Salty Dog and Salty Sails North These two books take Salty from the time he is a pup in Zack’s pocket and watches the sailboat being built, to the trip they make in it along the Alaskan coast. They see wolves, a bear with her cubs, and a Tlingit Indian tribe’s ancient longhouse and totem pole. The author based her story on a real dog that visited its master where he worked in a boatyard and that went on a cruise.
Gloria Rand
7–11 years

In the Shadow of an Eagle This collection of adventure stories from Highlights magazine includes stories about Native Americans, children who rescue their parents, a pearl diver, a runaway hot-air balloon, and the rescue of a sled dog on breakaway ice.
8–10 years

Night of the Full Moon Libby loves her Potawatomi friend, Fawn, and wishes they could live together. Then she is at the camp of Fawn’s Native American tribe when they are rounded up and forced to move to the west. Libby has to go with them because the soldiers don’t believe that she is not a Potawatomi too!
Gloria Whelan
8–11 years


Johnny Appleseed What makes this story of John Chapman special is not the interesting factual information on the first and last pages of the book. No, what makes it special is the poem that tells not just of John Chapman but of life in those times—and all the beautiful illustrations.
Reeve Lindbergh
7–10 years

Baseball Tips By mastering the “Big Three” tips for hitting, fielding, position playing, and team playing, you will become the best player you can be—and a winner. The illustrations and strategies in this book will help too.
Dean Hughes and Tom Hughes
7–11 years

Nature Detective This easy-to-read book has many helpful illustrations. It tells/shows you how to solve outdoor mysteries about animals, birds, sealife, plants, and even the weather by using your eyes, ears, hands (sometimes!), and even your nose.
Eileen M. Docekal
8 years and up

Kites on the Wind The subtitle is Easy-to-Make Kites That Fly Without Sticks, and all can be made with 8 1/2″ x 11″ (22 cm x 28 cm) paper.

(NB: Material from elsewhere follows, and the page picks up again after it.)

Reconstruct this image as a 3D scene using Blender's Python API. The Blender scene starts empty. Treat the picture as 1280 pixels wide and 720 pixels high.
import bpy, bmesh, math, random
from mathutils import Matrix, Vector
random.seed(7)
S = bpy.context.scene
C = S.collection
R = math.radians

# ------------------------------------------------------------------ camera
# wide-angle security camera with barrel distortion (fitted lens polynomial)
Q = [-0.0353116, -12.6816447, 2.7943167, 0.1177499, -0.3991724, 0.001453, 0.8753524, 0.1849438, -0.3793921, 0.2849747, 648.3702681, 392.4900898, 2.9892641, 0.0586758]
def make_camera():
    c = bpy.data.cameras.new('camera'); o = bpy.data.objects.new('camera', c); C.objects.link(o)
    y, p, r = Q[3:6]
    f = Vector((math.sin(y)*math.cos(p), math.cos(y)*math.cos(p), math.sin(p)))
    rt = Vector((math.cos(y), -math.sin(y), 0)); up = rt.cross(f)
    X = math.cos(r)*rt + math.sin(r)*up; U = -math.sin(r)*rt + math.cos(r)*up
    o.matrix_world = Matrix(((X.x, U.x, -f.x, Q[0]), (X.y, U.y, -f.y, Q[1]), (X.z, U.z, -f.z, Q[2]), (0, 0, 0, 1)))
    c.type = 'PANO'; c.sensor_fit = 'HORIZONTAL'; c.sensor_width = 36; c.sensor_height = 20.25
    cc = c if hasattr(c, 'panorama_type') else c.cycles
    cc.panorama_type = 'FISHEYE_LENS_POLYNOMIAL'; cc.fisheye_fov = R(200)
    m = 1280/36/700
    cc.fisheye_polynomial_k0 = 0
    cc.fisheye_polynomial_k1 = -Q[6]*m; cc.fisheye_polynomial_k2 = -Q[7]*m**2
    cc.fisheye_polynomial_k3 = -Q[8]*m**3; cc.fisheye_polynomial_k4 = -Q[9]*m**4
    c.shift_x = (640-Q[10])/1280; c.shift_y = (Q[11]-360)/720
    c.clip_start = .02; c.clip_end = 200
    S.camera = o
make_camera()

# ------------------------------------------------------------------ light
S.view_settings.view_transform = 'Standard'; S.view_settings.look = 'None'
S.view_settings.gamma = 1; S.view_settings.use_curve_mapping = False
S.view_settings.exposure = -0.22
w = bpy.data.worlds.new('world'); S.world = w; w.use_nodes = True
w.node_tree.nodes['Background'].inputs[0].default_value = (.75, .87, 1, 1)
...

Patterns are provided, and you can learn why each flies so that you can invent your own!
Emery Kelley
9 years and up

String: Tying It Up, Tying It Down You don’t have to be a Boy Scout or a sailor to appreciate this book, but it is specialized. It tells about what kinds of knots and hitches to use when, about braiding and whipping, even about “engineering a button.” The diagrams are especially good.